Tous les jours, l’écrivain livre sa vision du Festival de Cannes, où qu’il soit.
Monsieur Parvulès-Kahn s'apprête à quitter Utrecht. Le festival littéraire se termine. «Vous rentrez sur Paris ?» lui demande un homme qui manie mal les prépositions. «Je vais peut-être aller à Cannes», répond-il laconiquement. «Ah, pour les stars !» continue l'imbécile. Monsieur Parvulès-Kahn trouve la force de répondre «non, pour les films», avant de s'éloigner, pas mécontent d'avoir fait une réponse plate comme l'eau du canal. Les stars, il vient d'en voir une en la personne de Michel Houellebecq, l'invité-vedette de City2cities. Ici, le Palais des festivals, c'est l'ancienne poste en briques. Dans la salle pleine, 300 personnes regardaient l'écrivain allumer une clope, siroter un whisky, dire des banalités. Ils étaient là pour le personnage. Michel Houellebecq avait saisi la fascination du temps pour les marques. Il en était une lui-même. Les marques avaient remplacé les stars. Arborer une mine sinistre est sans doute la seule chose qu'une star de cinéma ne puisse pas faire en public. Déplaire, dit-il.

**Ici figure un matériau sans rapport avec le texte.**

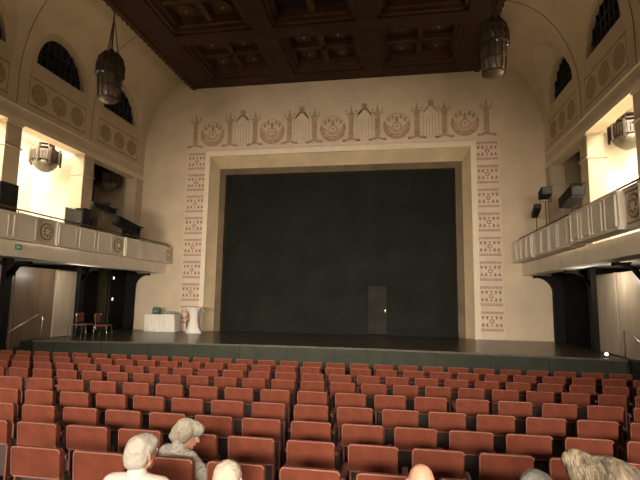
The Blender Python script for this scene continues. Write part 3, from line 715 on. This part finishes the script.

Monsieur Parvulès-Kahn regagna la gare. Il avait beau chercher, aucune star de cinéma ne parvenait aujourd'hui à l'exciter. Pire, même, il était incapable d'en citer une. Certes, quelques visages lui sautaient à la tête, mais il n'arrivait pas à mettre un nom sur eux. Les stars étaient devenues trop familières, il aurait pu les confondre avec ses nièces ou le staff du festival, composé de belles grandes tiges blondes. D'ailleurs, Scarlett Johansson est petite. Les stars s'éteignaient. Cette perte d'auréole l'avait attristé autrefois, maintenant il en avait pris son parti. Il était probablement le seul à se souvenir qu'Utrecht avait donné naissance à Sylvia Kristel, l'héroïne d'Emmanuelle. Eh bien, Sylvia Kristel avait eu une carrière pourrie. Elle avait sombré dans la drogue, l'alcoolisme, la trahison et l'hétérosexualité. A la fin, bouffie, elle était morte oubliée. Elle avait monté les marches, à Cannes, en 1990. Monsieur Parvulès-Kahn essuya ses grandes lunettes.